In any event, no effort to determine the probability of financial disaster was made and no contingency plans for dealing with such an event were drawn up. The failure to foresee and prevent the 9/11 terrorist attacks led to efforts to improve national-security intelligence; the failure to foresee and prevent the current financial crisis should lead to efforts to improve financial intelligence.

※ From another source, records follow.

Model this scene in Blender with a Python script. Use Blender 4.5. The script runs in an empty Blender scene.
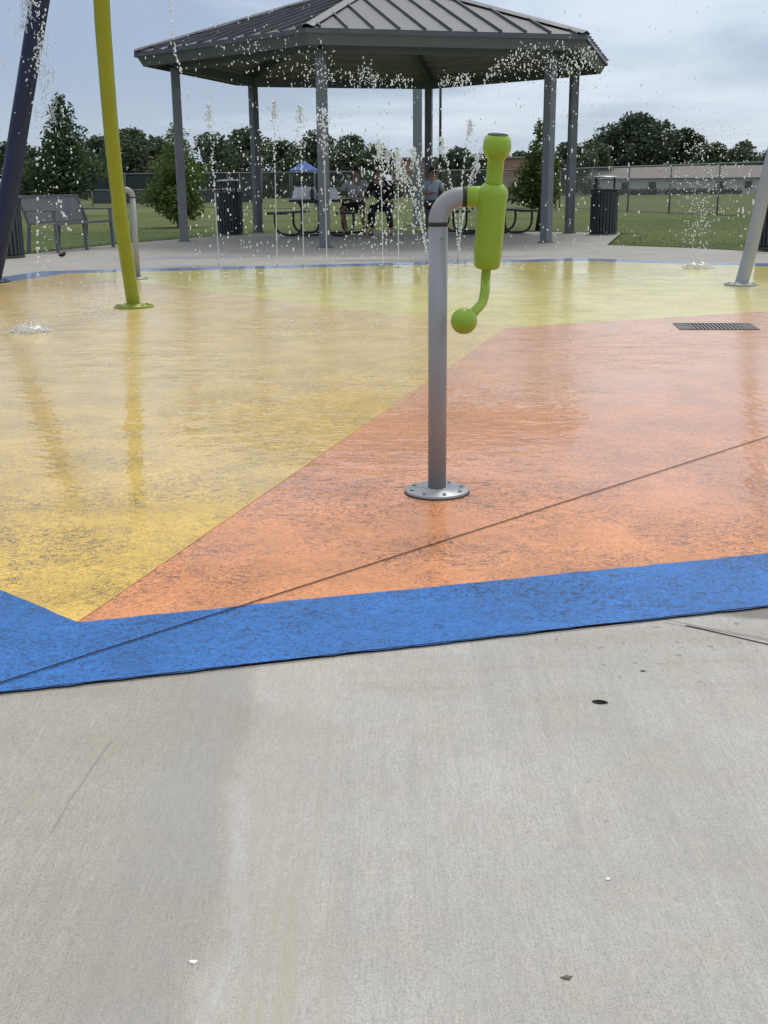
import bpy, math, random
from mathutils import Vector, Matrix
R = math.radians
PI = math.pi
random.seed(7)
sc = bpy.context.scene
COL = sc.collection

# ------------------------------------------------------------------ camera
FPX, PITCH, ROLL, EYE = 1148.0, R(15.98), R(0.52), 1.0
cF = Vector((0, math.cos(PITCH), -math.sin(PITCH)))
cU0 = Vector((0, math.sin(PITCH), math.cos(PITCH)))
cX = Vector((1, 0, 0))
cR = cX * math.cos(ROLL) - cU0 * math.sin(ROLL)
cU = cX * math.sin(ROLL) + cU0 * math.cos(ROLL)
cam = bpy.data.cameras.new('camera')
camo = bpy.data.objects.new('camera', cam)
COL.objects.link(camo)
cam.sensor_fit = 'VERTICAL'
cam.sensor_height = 36.0
cam.lens = 36.0 * FPX / 1024
cam.clip_end = 3000
cam.clip_start = 0.05
M3 = Matrix((cR, cU, -cF)).transposed()
camo.matrix_world = Matrix.Translation((0, 0, EYE)) @ M3.to_4x4()
sc.camera = camo


def ray(x, y):
    return cF + cR * ((x - 384) / FPX) - cU * ((y - 512) / FPX)


def G(x, y, z=0.0):
    d = ray(x, y)
    p = d * ((z - EYE) / d.z)
    return Vector((p.x, p.y, z))


def AT(x, y, Y):
    d = ray(x, y)
    p = d * (Y / d.y)
    return Vector((p.x, p.y, p.z + EYE))


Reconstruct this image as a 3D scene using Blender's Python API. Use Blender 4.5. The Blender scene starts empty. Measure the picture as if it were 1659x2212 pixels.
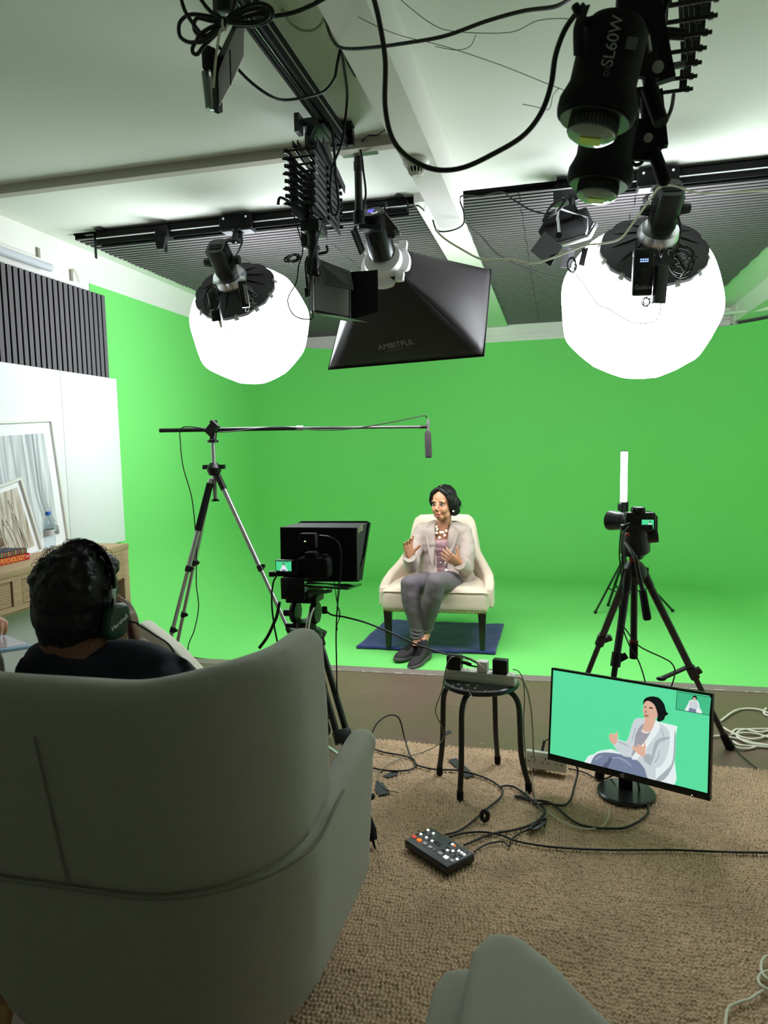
import bpy, bmesh, math, random
import numpy as np
from mathutils import Vector, Matrix, noise
random.seed(7)
PI = math.pi
V = Vector
COL = bpy.context.scene.collection
# ---------------------------------------------------------------- camera geometry
FPX = 1540.0
CAMH = 1.42
RW = ((0.97134, 0.00215, 0.23768), (0.23624, 0.09185, -0.96735), (-0.02389, 0.99577, 0.08871))
_y = V((375.5, 146, -FPX)).normalized()
_x = V((6329.5, 14, FPX)); _x = (_x - _y * _x.dot(_y)).normalized()
_z = _x.cross(_y)
RM = Matrix((_x, _y, _z))          # world from camera
def ray(px, py): return RM @ V((px - 829.5, 1106 - py, -FPX))
def P(px, py, x=None, y=None, z=None):
    d = ray(px, py)
    t = y / d.y if y is not None else ((z - CAMH) / d.z if z is not None else x / d.x)
    return d * t + V((0, 0, CAMH))
# ---------------------------------------------------------------- materials
def lin(c):
    r = []
    for v in c[:3]:
        v = v / 255.0
        r.append(v / 12.92 if v <= 0.04045 else ((v + 0.055) / 1.055) ** 2.4)
    return tuple(r) + (1.0,)
MATS = {}
def mat(name, col, rough=0.6, metal=0.0, emit=0.0, ecol=None, spec=0.5, var=0.0, vscale=20.0, bump=0.0, bscale=200.0, aniso=(1, 1, 1), coat=0.0, trans=0.0, sheen=0.0, alpha=1.0):
    if name in MATS: return MATS[name]
    m = bpy.data.materials.new(name); m.use_nodes = True
    nt = m.node_tree; b = nt.nodes['Principled BSDF']
    c = lin(col)
    b.inputs['Base Color'].default_value = c
    b.inputs['Roughness'].default_value = rough
    b.inputs['Metallic'].default_value = metal
    b.inputs['Specular IOR Level'].default_value = spec
    b.inputs['Coat Weight'].default_value = coat
    b.inputs['Sheen Weight'].default_value = sheen
    b.inputs['Transmission Weight'].default_value = trans
    b.inputs['Alpha'].default_value = alpha
    if emit:
        b.inputs['Emission Color'].default_value = lin(ecol or col)
        b.inputs['Emission Strength'].default_value = emit
    tc = nt.nodes.new('ShaderNodeTexCoord'); mp = nt.nodes.new('ShaderNodeMapping')
    mp.inputs['Scale'].default_value = aniso
    nt.links.new(tc.outputs['Object'], mp.inputs['Vector'])
    n = nt.nodes.new('ShaderNodeTexNoise'); n.inputs['Scale'].default_value = vscale; n.inputs['Detail'].default_value = 4
    nt.links.new(mp.outputs['Vector'], n.inputs['Vector'])
    mx = nt.nodes.new('ShaderNodeMix'); mx.data_type = 'RGBA'
    v = max(var, 0.03)
    mx.inputs[6].default_value = tuple(max(0, k * (1 - v)) for k in c[:3]) + (1,)
    mx.inputs[7].default_value = tuple(min(1, k * (1 + v)) for k in c[:3]) + (1,)
    nt.links.new(n.outputs['Fac'], mx.inputs[0])
    nt.links.new(mx.outputs[2], b.inputs['Base Color'])
    if bump:
        n2 = nt.nodes.new('ShaderNodeTexNoise'); n2.inputs['Scale'].default_value = bscale; n2.inputs['Detail'].default_value = 3
        nt.links.new(mp.outputs['Vector'], n2.inputs['Vector'])
        bp = nt.nodes.new('ShaderNodeBump'); bp.inputs['Strength'].default_value = bump; bp.inputs['Distance'].default_value = 0.004
        nt.links.new(n2.outputs['Fac'], bp.inputs['Height'])
        nt.links.new(bp.outputs['Normal'], b.inputs['Normal'])
    MATS[name] = m
    return m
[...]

Of all the puzzles about the failure to foresee the financial crisis, the biggest is the failure of foresight of professors of finance and of macroeconomics, with a few exceptions such as Roubini. Some of the media commentary has attributed this to economics professors' being overly reliant on abstract mathematical models of the economy. In fact professors of finance, who are found mainly in business schools rather than in economics departments, tend to be deeply involved in the real world of financial markets. They are not armchair theoreticians. They are involved in the financial markets as consultants, investors, and sometimes money managers. Their students typically have worked in business for several years before starting business school, and they therefore bring with them to the business school up-to-date knowledge of business practices. So why weren't there more Roubinis? I do not know. And why, if not more Roubinis, not more financial economists who took the warning signs sufficiently seriously to investigate the soundness of the financial system? I do not know that either.